While recent advances in AI are perhaps not widely adopted yet, I know many companies and their leaders are interesting in how AI can improve business outcomes. I think it’s safe to bet that adoption into companies will naturally happen faster once the value of AI tools prove themselves more broadly across product categories, including the automotive industry.  At some point the competitive market, and specifically your competitors’ AI-improved processes leading to launching successful products, will make it impossible to ignore.

Focusing on the aesthetic design problem we’ve tackled, I think you’ll see adoption of AI methods like the one we developed be heavily dependent on the company and the people within them.  On the technical side, early adopters are likely the larger companies that can afford R&D divisions.  You need people that understand both the technical side of machine learning as well as deep knowledge of actual company problems and use cases.

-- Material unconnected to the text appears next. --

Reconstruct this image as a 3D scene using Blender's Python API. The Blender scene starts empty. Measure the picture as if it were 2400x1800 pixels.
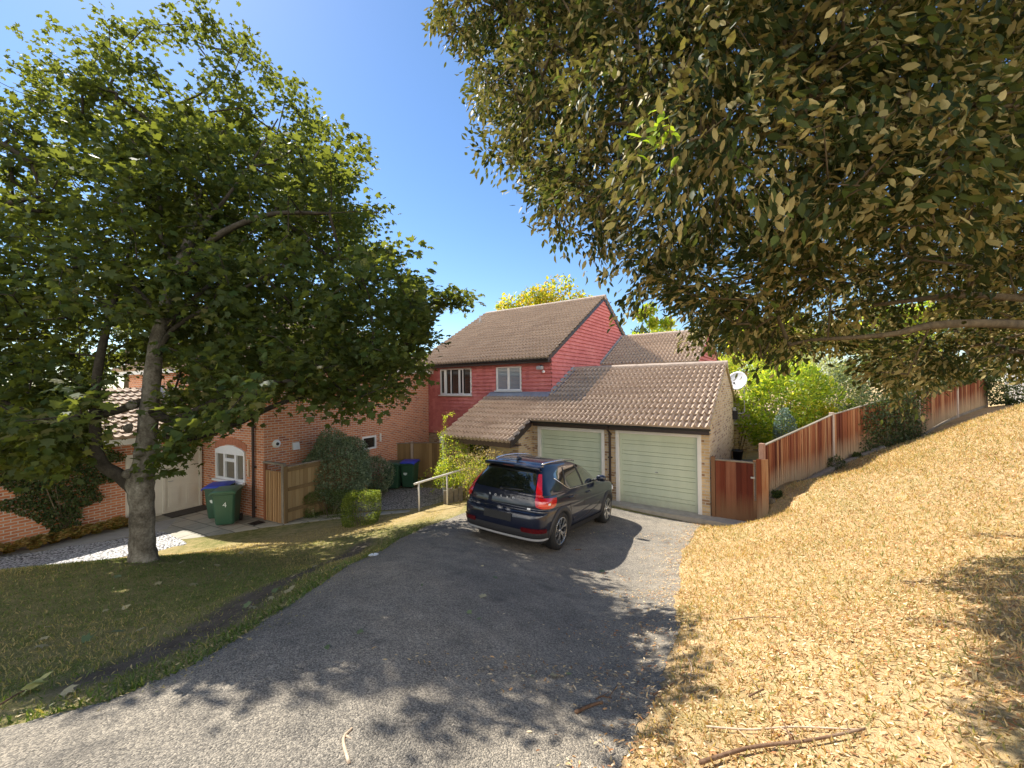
import bpy, bmesh, math, random
import numpy as np
from mathutils import Vector, Matrix
rng = np.random.default_rng(7); random.seed(7)
R = math.radians
sc = bpy.context.scene
col = sc.collection

# ------------------------------------------------------------------ camera, world, sun, exposure
ZC = 3.5
cd = bpy.data.cameras.new('camera'); cam = bpy.data.objects.new('camera', cd); col.objects.link(cam)
cd.sensor_width = 36; cd.lens = 36 * 930 / 2400; cd.clip_start = .05; cd.clip_end = 3000
cam.matrix_world = Matrix.Translation((0, 0, ZC)) @ Matrix.Rotation(R(90.31), 4, 'X') @ Matrix.Rotation(-.012, 4, 'Z')
sc.camera = cam
SUN = Vector((-.475, .455, .757)).normalized()
world = bpy.data.worlds.new('World'); sc.world = world; world.use_nodes = True
wn = world.node_tree.nodes; wl = world.node_tree.links
bg = wn['Background']; sky = wn.new('ShaderNodeTexSky'); sky.sky_type = 'NISHITA'; sky.sun_disc = False
sky.sun_elevation = math.asin(SUN.z); sky.sun_rotation = math.atan2(SUN.x, SUN.y)
sky.air_density = 1.0; sky.dust_density = .15; sky.ozone_density = 3.5; sky.altitude = 0
bg.inputs[1].default_value = .056
# clear deep blue overhead and ahead, an unseen bright cloud bank added behind the viewer to fill the shade
hs = wn.new('ShaderNodeHueSaturation'); hs.inputs['Saturation'].default_value = 1.11; wl.new(sky.outputs[0], hs.inputs['Color'])
tc = wn.new('ShaderNodeTexCoord'); sx = wn.new('ShaderNodeSeparateXYZ'); wl.new(tc.outputs['Generated'], sx.inputs[0])
def wm(op, a, b=0., clamp=False):
    n = wn.new('ShaderNodeMath'); n.operation = op; n.use_clamp = clamp
    for i, q in enumerate((a, b)):
        if isinstance(q, (int, float)): n.inputs[i].default_value = q
        else: wl.new(q, n.inputs[i])
    return n.outputs[0]
cn = wn.new('ShaderNodeTexNoise'); cn.inputs['Scale'].default_value = 2.6; cn.inputs['Detail'].default_value = 6; cn.inputs['Roughness'].default_value = .6; wl.new(tc.outputs['Generated'], cn.inputs['Vector'])
back = wm('MULTIPLY', wm('SUBTRACT', -.12, sx.outputs[1]), 3.0, True)
low = wm('MULTIPLY', wm('SUBTRACT', .62, sx.outputs[2]), 5., True); above = wm('MULTIPLY', wm('SUBTRACT', sx.outputs[2], .04), 10., True)
cov = wm('MULTIPLY', wm('SUBTRACT', cn.outputs['Fac'], .36), 5., True)
cm = wm('MULTIPLY', wm('MULTIPLY', back, low), wm('MULTIPLY', above, cov))
cmx = wn.new('ShaderNodeMix'); cmx.data_type = 'RGBA'; wl.new(cm, cmx.inputs[0]); wl.new(hs.outputs[0], cmx.inputs[6]); cmx.inputs[7].default_value = (23, 21.5, 19.5, 1)
wl.new(cmx.outputs[2], bg.inputs[0])
sd = bpy.data.lights.new('sun', 'SUN'); sd.energy = 2.95; sd.angle = R(.53); sd.color = (1, .945, .84)
so = bpy.data.objects.new('sun', sd); col.objects.link(so)
so.rotation_euler = (-SUN).to_track_quat('-Z', 'Y').to_euler(); so.location = (-30, 40, 60)
sc.view_settings.view_transform = 'Standard'; sc.view_settings.look = 'None'
sc.view_settings.exposure = 1.8; sc.view_settings.gamma = 1.0
sc.cycles.max_bounces = 8; sc.cycles.transparent_max_bounces = 8; sc.cycles.diffuse_bounces = 4
sc.cycles.transmission_bounces = 4; sc.cycles.use_denoising = True

# ------------------------------------------------------------------ helpers: objects
def link(o, parent=None):
    col.objects.link(o)
    if parent is not None: o.parent = parent
    return o
def tag(o, label=None, cat=None, group=None, kind=None):
    if label: o['label'] = label
    if cat: o['category'] = cat
    if group: o['group'] = group
    if kind: o['kind'] = kind
    return o
def thing(name, label, cat, loc=(0, 0, 0), rotz=0., group=None, parent=None):
    o = bpy.data.objects.new(name, None); o.location = loc; o.rotation_euler = (0, 0, rotz); o.empty_display_size = .2
    link(o, parent); return tag(o, label, cat, group)
def copy_tree(o, parent=None):
    c = o.copy(); link(c); c.parent = parent
    for ch in [x for x in bpy.data.objects if x.parent == o]: copy_tree(ch, c)
    return c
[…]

On the people side, early adopters are those that are positioned to be open to new workflows.  In my experience this is particularly the younger designers, as well as design managers that are very open minded, and I think many of them are.

Lastly, an important trend with the automotive industry itself is the amount of data on both product usage and consumer behaviour that is being generated by today’s cars.  This is the sort of data that is the fuel for AI engines.  It may be interesting to recognize the car, traditionally a hardware product, is currently transitioning to more of a hybrid hardware-software product. Look at Tesla’s for instance: They’re sending over-the-air updates like you would with updating your smart phone. These aren’t just firmware security updates, but change the fundamental nature of cars’ driving dynamics and consequently how we as consumers interact with the product. I see automobiles becoming more hybrid in that way, as data platforms themselves.  This has significant implications on the company side for improving new product design and market success, but perhaps moreso, the role that cars ultimately play in our lives.